MICHAEL DREWNIOK, Die Organisation der Lebensmittelversorgung in Novara im Spiegel der Kommunalstatuten des 13. Jahrhunderts, in: Kommunales Schriftgut in Oberitalien. Formen, Funktionen, Überlieferung, hg. v. Hagen Keller und Thomas Behrmann (Münstersche Mittelalter-Schriften Bd. 68) München 1995, S. 189-215.
Der Beitrag versucht, an einem zentralen Punkt der kommunalen Politik, der Lebensmittelversorgung, die Dichte von statutarischen Regelungen und schriftlichen Kontrollmaßnahmen aufzuzeigen. Das gewählte Beispiel Novara wird durch ergänzende Beobachtungen aus anderen Kommunen in einen weiteren Rahmen gestellt.
Die in Novara getroffenen Maßnahmen reichten von der Erfassung zu erwartender Ernteerträge und vorhandener Viehbestände bis zur Überwachung des Transports aus dem Contado in die Stadt und schließlich des Verkaufs der Lebensmittel auf dem dortigen Markt. Die 133 überlieferten Bestimmungen machen fast ein Drittel der im Statutencodex von 1276-1291, der einzigen aus dem 13. Jahrhundert überlieferten Rechtssammlung, enthaltenen 'Paragraphen' aus.
Doch umfangreich und detailliert war nicht nur das entstandene Regelwerk. Auch die Umsetzung der Statuten im alltäglichen Leben wurde von der Kommune sehr energisch verfolgt. Dazu waren umfangreiche, ebenfalls auf schriftlicher Basis gründende Kontrollen, darunter quantitative Vergleiche der Lebensmittelein- und ausfuhren, denen sich die Bevölkerung in Stadt und Contado Novara zu beugen hatte. Auch die Verantwortlichen für diese Bereiche der Verwaltung bzw. ihre Verwalter sollten Abschriften von Einzelstatuten mit sich führen, um dem Statutarrecht dort, wo es nötig schien, Geltung zu verschaffen. Gleichzeitig wurden diese Personen regelmäßig selbst überwacht und mußten nicht selten den prüfenden Kommissionen die 'Akten' vorlegen, die sie im Rahmen ihrer Tätigkeiten zu führen hatten.
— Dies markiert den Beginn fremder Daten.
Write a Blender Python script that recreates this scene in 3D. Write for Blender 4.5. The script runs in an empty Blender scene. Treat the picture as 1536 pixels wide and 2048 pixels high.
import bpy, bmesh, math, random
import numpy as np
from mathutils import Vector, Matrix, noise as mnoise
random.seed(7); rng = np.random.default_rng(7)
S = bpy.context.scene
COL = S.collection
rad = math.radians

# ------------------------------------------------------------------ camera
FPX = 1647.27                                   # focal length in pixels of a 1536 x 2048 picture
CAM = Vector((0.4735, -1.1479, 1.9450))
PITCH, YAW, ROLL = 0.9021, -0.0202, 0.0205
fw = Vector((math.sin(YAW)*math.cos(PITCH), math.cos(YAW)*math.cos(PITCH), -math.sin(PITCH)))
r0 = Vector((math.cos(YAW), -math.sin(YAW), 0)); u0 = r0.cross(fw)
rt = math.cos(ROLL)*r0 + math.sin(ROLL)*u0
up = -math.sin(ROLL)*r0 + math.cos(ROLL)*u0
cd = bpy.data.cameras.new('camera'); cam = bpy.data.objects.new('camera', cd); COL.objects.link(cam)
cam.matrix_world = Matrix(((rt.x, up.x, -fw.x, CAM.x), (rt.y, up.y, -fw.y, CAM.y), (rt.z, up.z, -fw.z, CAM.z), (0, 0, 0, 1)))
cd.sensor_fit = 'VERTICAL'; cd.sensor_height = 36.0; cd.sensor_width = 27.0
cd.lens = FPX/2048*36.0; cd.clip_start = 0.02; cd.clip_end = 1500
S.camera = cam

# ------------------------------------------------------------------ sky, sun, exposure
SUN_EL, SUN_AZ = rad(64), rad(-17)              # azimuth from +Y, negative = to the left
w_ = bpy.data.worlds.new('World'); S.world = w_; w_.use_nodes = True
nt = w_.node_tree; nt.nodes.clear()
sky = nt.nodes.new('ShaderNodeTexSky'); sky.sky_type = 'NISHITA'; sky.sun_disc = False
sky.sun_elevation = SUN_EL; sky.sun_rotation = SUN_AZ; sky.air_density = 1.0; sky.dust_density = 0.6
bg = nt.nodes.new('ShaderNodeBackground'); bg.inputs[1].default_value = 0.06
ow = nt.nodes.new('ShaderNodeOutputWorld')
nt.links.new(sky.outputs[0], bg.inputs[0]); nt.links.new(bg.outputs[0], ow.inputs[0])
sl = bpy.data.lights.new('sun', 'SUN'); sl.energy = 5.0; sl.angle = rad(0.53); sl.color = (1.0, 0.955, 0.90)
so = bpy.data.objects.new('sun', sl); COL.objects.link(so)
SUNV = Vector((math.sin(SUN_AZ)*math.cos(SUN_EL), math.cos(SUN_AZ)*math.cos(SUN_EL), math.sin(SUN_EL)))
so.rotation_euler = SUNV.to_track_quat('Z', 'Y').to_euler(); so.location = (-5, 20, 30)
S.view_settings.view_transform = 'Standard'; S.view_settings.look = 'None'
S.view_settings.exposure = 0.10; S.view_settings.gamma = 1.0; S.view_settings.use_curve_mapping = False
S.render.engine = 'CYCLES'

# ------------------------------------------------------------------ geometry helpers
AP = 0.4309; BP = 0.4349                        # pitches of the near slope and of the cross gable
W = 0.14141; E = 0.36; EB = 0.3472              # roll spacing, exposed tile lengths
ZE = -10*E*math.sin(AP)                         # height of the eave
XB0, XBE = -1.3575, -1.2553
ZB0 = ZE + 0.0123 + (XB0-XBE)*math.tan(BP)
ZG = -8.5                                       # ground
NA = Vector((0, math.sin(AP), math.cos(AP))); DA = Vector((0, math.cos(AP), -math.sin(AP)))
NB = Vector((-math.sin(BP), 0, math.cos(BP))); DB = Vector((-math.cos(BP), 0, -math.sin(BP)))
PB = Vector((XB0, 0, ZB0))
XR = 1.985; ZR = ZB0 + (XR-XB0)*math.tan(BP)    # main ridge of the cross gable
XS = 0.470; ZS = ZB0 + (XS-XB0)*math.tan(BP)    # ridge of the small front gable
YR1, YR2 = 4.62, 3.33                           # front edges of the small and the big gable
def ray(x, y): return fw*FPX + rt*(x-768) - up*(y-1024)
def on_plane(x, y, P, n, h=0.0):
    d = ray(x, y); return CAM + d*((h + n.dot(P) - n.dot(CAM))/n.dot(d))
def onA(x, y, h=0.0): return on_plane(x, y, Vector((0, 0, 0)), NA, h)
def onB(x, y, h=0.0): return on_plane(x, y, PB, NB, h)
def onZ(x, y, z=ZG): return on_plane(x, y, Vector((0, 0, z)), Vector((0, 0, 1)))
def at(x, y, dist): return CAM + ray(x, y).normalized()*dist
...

Bis zum Anfang des 14. Jahrhunderts hatte es die Führung Novaras gelernt, die städtische Versorgung mit Hilfe der Statuten zu organisieren. Die wachsende Erfahrung, einmal niedergeschriebene Gesetze den jeweiligen Erfordernissen anzupassen, belegen zahlreiche Zusatzbestimmungen, die bestehende Vorschriften präzisieren, neu formulieren oder aufheben. Dabei wird auch im Detail immer wieder der Wille zu einer vollständigen Dokumentation von Daten und Sachverhalten deutlich.